SET TASK:
The records that follow are to be repeated exactly, with the pictures removed.

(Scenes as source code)
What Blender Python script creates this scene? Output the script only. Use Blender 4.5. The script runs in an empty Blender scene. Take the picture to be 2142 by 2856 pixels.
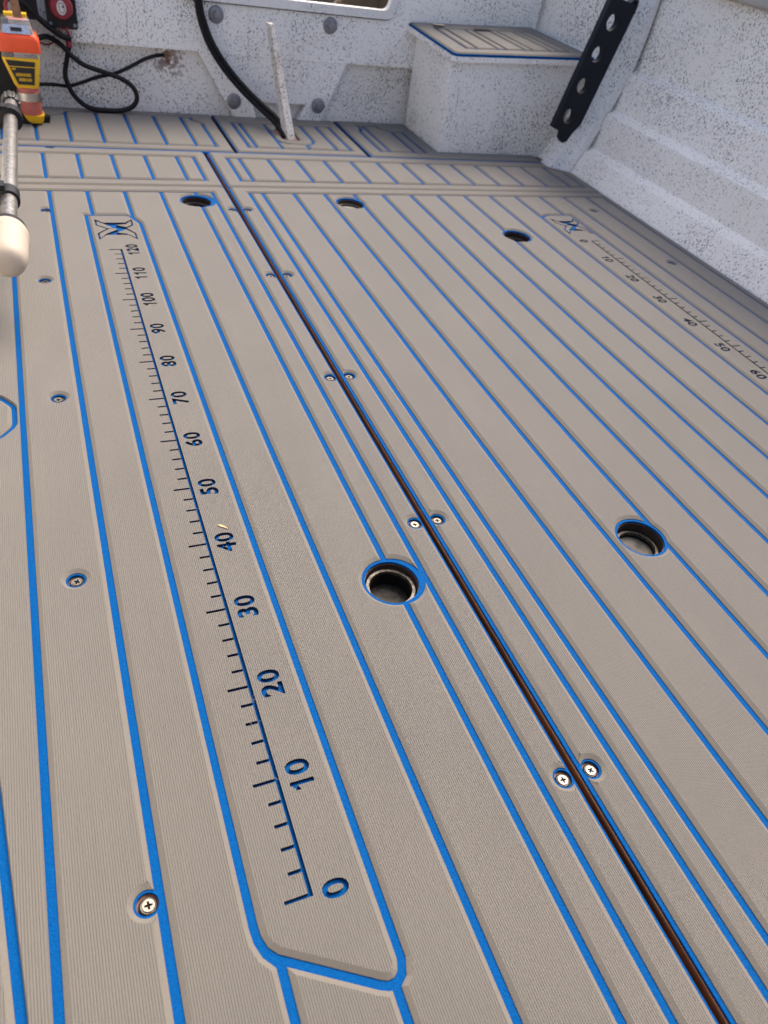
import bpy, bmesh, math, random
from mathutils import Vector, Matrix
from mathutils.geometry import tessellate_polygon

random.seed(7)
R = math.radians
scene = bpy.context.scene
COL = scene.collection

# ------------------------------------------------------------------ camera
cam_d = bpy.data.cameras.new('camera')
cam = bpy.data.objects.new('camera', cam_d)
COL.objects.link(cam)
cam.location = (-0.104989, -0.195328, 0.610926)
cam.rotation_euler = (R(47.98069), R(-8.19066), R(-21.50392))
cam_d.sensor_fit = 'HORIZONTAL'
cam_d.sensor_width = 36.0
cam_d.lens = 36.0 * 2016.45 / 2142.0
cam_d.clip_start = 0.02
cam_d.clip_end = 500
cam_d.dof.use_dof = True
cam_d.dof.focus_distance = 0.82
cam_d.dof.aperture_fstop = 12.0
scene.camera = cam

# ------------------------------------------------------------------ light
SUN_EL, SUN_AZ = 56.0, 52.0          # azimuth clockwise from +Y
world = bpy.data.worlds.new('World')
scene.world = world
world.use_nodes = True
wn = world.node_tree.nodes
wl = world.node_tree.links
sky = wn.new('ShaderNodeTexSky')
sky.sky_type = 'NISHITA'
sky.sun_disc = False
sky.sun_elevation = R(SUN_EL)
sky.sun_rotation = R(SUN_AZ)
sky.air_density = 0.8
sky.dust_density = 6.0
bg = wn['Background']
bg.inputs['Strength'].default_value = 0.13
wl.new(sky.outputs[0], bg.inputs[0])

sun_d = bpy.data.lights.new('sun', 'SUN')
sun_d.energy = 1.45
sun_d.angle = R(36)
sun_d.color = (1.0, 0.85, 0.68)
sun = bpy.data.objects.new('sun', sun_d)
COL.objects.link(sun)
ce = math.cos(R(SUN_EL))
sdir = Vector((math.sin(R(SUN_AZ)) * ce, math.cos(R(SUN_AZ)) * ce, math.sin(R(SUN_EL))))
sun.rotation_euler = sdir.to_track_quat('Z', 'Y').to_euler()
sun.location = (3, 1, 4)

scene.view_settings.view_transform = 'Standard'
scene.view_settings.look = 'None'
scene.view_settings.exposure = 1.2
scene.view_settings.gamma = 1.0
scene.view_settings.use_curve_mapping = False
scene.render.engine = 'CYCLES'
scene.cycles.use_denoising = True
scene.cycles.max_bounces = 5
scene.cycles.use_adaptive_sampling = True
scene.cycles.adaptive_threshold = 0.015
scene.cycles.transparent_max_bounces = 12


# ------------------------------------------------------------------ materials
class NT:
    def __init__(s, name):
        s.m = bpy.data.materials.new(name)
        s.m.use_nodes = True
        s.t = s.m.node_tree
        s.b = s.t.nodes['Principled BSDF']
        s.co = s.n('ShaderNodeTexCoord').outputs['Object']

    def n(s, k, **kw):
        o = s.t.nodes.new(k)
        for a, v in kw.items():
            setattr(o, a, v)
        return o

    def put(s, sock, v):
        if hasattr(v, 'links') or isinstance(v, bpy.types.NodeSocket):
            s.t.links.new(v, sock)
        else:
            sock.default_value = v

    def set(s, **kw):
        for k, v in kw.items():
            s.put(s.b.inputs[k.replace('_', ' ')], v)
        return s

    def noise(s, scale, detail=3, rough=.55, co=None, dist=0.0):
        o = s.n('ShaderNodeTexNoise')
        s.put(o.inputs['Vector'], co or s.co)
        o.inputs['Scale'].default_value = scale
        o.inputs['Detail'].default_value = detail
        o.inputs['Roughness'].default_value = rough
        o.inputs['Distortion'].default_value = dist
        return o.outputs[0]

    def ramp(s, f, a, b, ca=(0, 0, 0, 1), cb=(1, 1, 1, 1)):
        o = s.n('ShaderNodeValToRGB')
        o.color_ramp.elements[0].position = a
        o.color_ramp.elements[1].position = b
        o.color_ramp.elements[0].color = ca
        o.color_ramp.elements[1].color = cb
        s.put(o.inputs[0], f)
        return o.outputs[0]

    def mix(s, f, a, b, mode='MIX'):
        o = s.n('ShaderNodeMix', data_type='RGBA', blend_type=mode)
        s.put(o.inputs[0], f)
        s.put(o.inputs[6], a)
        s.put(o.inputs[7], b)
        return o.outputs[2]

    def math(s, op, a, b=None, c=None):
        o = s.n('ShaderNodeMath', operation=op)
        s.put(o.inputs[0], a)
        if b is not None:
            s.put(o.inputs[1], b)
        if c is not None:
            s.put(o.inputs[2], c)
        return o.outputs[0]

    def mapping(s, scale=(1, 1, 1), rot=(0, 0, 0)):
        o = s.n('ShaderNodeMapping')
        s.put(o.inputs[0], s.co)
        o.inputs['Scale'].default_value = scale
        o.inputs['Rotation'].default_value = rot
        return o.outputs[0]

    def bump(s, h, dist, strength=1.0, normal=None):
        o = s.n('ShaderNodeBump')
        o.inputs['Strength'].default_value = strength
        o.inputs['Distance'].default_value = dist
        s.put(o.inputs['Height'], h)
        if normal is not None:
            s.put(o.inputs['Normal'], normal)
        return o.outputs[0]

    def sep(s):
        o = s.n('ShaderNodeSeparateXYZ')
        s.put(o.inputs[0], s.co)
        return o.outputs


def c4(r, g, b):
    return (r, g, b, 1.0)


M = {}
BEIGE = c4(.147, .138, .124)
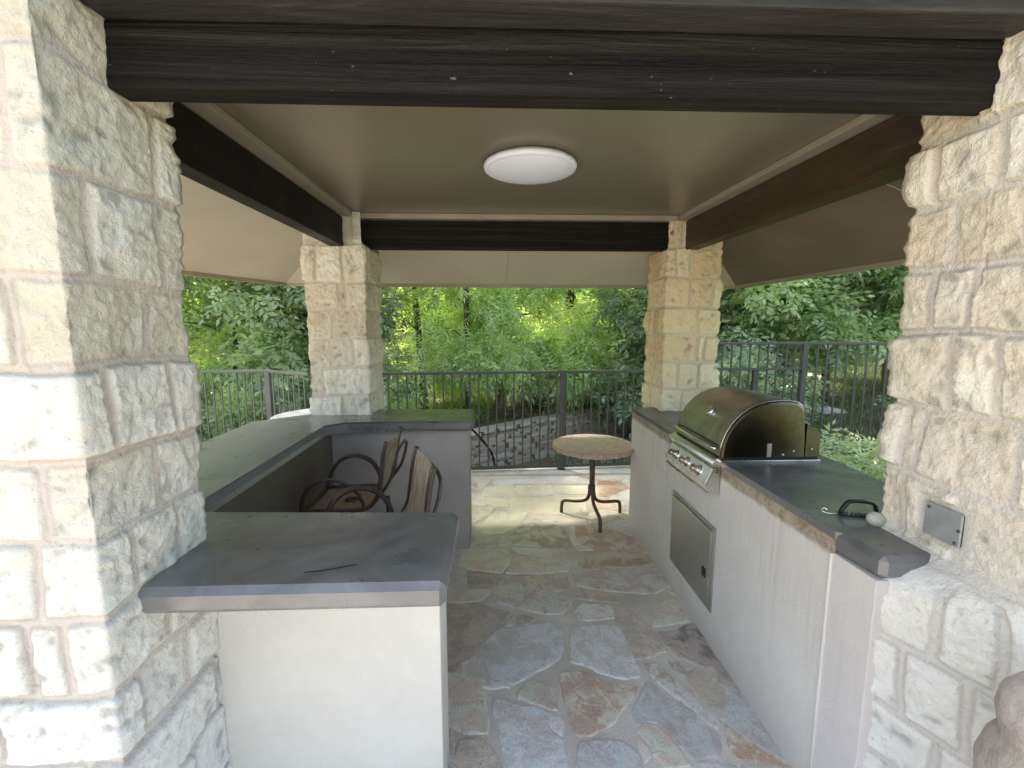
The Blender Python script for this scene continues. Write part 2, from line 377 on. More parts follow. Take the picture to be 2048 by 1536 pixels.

TASK RESPONSE:
What Blender Python script creates this scene? Output the script only. Use Blender 4.5. The script runs in an empty Blender scene. Take the picture to be 2142 by 2856 pixels.
import bpy, bmesh, math, random
from mathutils import Vector, Matrix
from mathutils.geometry import tessellate_polygon

random.seed(7)
R = math.radians
scene = bpy.context.scene
COL = scene.collection

# ------------------------------------------------------------------ camera
cam_d = bpy.data.cameras.new('camera')
cam = bpy.data.objects.new('camera', cam_d)
COL.objects.link(cam)
cam.location = (-0.104989, -0.195328, 0.610926)
cam.rotation_euler = (R(47.98069), R(-8.19066), R(-21.50392))
cam_d.sensor_fit = 'HORIZONTAL'
cam_d.sensor_width = 36.0
cam_d.lens = 36.0 * 2016.45 / 2142.0
cam_d.clip_start = 0.02
cam_d.clip_end = 500
cam_d.dof.use_dof = True
cam_d.dof.focus_distance = 0.82
cam_d.dof.aperture_fstop = 12.0
scene.camera = cam

# ------------------------------------------------------------------ light
SUN_EL, SUN_AZ = 56.0, 52.0          # azimuth clockwise from +Y
world = bpy.data.worlds.new('World')
scene.world = world
world.use_nodes = True
wn = world.node_tree.nodes
wl = world.node_tree.links
sky = wn.new('ShaderNodeTexSky')
sky.sky_type = 'NISHITA'
sky.sun_disc = False
sky.sun_elevation = R(SUN_EL)
sky.sun_rotation = R(SUN_AZ)
sky.air_density = 0.8
sky.dust_density = 6.0
bg = wn['Background']
bg.inputs['Strength'].default_value = 0.13
wl.new(sky.outputs[0], bg.inputs[0])

sun_d = bpy.data.lights.new('sun', 'SUN')
sun_d.energy = 1.45
sun_d.angle = R(36)
sun_d.color = (1.0, 0.85, 0.68)
sun = bpy.data.objects.new('sun', sun_d)
COL.objects.link(sun)
ce = math.cos(R(SUN_EL))
sdir = Vector((math.sin(R(SUN_AZ)) * ce, math.cos(R(SUN_AZ)) * ce, math.sin(R(SUN_EL))))
sun.rotation_euler = sdir.to_track_quat('Z', 'Y').to_euler()
sun.location = (3, 1, 4)

scene.view_settings.view_transform = 'Standard'
scene.view_settings.look = 'None'
scene.view_settings.exposure = 1.2
scene.view_settings.gamma = 1.0
scene.view_settings.use_curve_mapping = False
scene.render.engine = 'CYCLES'
scene.cycles.use_denoising = True
scene.cycles.max_bounces = 5
scene.cycles.use_adaptive_sampling = True
scene.cycles.adaptive_threshold = 0.015
scene.cycles.transparent_max_bounces = 12


# ------------------------------------------------------------------ materials
class NT:
    def __init__(s, name):
        s.m = bpy.data.materials.new(name)
        s.m.use_nodes = True
        s.t = s.m.node_tree
        s.b = s.t.nodes['Principled BSDF']
        s.co = s.n('ShaderNodeTexCoord').outputs['Object']

    def n(s, k, **kw):
        o = s.t.nodes.new(k)
        for a, v in kw.items():
            setattr(o, a, v)
        return o

    def put(s, sock, v):
        if hasattr(v, 'links') or isinstance(v, bpy.types.NodeSocket):
            s.t.links.new(v, sock)
        else:
            sock.default_value = v

    def set(s, **kw):
        for k, v in kw.items():
            s.put(s.b.inputs[k.replace('_', ' ')], v)
        return s

    def noise(s, scale, detail=3, rough=.55, co=None, dist=0.0):
        o = s.n('ShaderNodeTexNoise')
        s.put(o.inputs['Vector'], co or s.co)
        o.inputs['Scale'].default_value = scale
        o.inputs['Detail'].default_value = detail
        o.inputs['Roughness'].default_value = rough
        o.inputs['Distortion'].default_value = dist
        return o.outputs[0]

    def ramp(s, f, a, b, ca=(0, 0, 0, 1), cb=(1, 1, 1, 1)):
        o = s.n('ShaderNodeValToRGB')
        o.color_ramp.elements[0].position = a
        o.color_ramp.elements[1].position = b
        o.color_ramp.elements[0].color = ca
        o.color_ramp.elements[1].color = cb
        s.put(o.inputs[0], f)
        return o.outputs[0]

    def mix(s, f, a, b, mode='MIX'):
        o = s.n('ShaderNodeMix', data_type='RGBA', blend_type=mode)
        s.put(o.inputs[0], f)
        s.put(o.inputs[6], a)
        s.put(o.inputs[7], b)
        return o.outputs[2]

    def math(s, op, a, b=None, c=None):
        o = s.n('ShaderNodeMath', operation=op)
        s.put(o.inputs[0], a)
        if b is not None:
            s.put(o.inputs[1], b)
        if c is not None:
            s.put(o.inputs[2], c)
        return o.outputs[0]

    def mapping(s, scale=(1, 1, 1), rot=(0, 0, 0)):
        o = s.n('ShaderNodeMapping')
        s.put(o.inputs[0], s.co)
        o.inputs['Scale'].default_value = scale
        o.inputs['Rotation'].default_value = rot
        return o.outputs[0]

    def bump(s, h, dist, strength=1.0, normal=None):
        o = s.n('ShaderNodeBump')
        o.inputs['Strength'].default_value = strength
        o.inputs['Distance'].default_value = dist
        s.put(o.inputs['Height'], h)
        if normal is not None:
            s.put(o.inputs['Normal'], normal)
        return o.outputs[0]

    def sep(s):
        o = s.n('ShaderNodeSeparateXYZ')
        s.put(o.inputs[0], s.co)
        return o.outputs


def c4(r, g, b):
    return (r, g, b, 1.0)


M = {}
BEIGE = c4(.147, .138, .124)
The Blender Python script for this scene continues. Write part 2, from line 377 on. More parts follow. Take the picture to be 2048 by 1536 pixels.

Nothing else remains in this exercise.